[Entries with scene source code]
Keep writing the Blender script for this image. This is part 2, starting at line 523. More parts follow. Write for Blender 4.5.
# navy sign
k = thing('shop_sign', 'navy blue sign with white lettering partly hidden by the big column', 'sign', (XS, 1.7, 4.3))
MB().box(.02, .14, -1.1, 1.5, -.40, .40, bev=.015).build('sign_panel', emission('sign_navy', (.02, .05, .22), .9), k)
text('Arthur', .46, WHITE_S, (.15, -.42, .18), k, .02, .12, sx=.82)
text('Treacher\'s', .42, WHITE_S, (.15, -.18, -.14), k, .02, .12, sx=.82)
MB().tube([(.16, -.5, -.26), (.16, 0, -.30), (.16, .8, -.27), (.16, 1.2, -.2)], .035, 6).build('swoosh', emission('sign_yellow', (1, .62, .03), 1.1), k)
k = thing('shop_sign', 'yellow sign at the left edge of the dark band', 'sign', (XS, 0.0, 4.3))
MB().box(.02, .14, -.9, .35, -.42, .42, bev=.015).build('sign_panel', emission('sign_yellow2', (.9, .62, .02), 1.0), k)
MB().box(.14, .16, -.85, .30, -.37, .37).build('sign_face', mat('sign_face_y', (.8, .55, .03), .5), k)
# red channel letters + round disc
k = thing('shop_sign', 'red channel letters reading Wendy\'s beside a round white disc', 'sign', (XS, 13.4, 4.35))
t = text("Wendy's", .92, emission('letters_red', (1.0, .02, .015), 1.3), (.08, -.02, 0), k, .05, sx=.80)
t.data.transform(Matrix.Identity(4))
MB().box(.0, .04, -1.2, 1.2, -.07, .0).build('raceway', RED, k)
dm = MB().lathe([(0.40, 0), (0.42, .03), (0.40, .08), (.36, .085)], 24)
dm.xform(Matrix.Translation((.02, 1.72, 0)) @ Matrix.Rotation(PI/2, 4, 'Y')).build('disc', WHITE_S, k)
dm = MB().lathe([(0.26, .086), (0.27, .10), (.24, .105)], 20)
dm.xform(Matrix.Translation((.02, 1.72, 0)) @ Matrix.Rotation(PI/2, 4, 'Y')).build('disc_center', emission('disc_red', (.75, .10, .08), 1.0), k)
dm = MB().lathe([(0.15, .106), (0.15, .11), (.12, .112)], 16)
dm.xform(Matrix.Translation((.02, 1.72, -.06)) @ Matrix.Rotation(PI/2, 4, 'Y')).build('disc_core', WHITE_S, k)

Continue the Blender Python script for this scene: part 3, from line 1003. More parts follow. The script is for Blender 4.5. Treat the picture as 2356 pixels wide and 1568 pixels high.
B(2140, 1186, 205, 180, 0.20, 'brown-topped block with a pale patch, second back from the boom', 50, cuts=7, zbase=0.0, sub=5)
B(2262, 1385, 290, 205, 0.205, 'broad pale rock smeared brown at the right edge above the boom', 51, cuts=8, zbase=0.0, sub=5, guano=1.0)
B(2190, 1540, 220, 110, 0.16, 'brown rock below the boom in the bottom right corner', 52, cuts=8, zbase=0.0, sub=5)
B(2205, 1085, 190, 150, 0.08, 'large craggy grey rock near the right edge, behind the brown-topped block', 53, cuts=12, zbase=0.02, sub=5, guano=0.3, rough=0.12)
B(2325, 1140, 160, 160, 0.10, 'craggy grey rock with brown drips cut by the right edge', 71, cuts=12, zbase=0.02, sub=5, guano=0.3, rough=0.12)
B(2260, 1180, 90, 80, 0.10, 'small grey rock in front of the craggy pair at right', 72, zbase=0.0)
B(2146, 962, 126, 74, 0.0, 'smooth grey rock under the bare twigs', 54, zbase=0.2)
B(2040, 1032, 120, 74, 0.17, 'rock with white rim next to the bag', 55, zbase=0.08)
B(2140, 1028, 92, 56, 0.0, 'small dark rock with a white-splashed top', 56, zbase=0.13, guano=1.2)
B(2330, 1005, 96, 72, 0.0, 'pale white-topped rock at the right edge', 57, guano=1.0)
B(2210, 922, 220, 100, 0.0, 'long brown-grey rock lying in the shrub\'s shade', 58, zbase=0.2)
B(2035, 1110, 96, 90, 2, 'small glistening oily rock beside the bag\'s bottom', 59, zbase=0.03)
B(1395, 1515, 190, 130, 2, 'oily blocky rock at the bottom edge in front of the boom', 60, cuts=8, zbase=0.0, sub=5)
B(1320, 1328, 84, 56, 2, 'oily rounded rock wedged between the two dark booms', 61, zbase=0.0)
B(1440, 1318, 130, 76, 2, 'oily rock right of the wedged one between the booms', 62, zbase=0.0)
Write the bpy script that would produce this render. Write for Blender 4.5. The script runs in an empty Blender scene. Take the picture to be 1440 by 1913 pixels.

## Given request:
Extract all lines containing the word "from".

## Written answer:
Continue the Blender Python script for this scene: part 3, from line 1003. More parts follow. The script is for Blender 4.5. Treat the picture as 2356 pixels wide and 1568 pixels high.
B(2140, 1186, 205, 180, 0.20, 'brown-topped block with a pale patch, second back from the boom', 50, cuts=7, zbase=0.0, sub=5)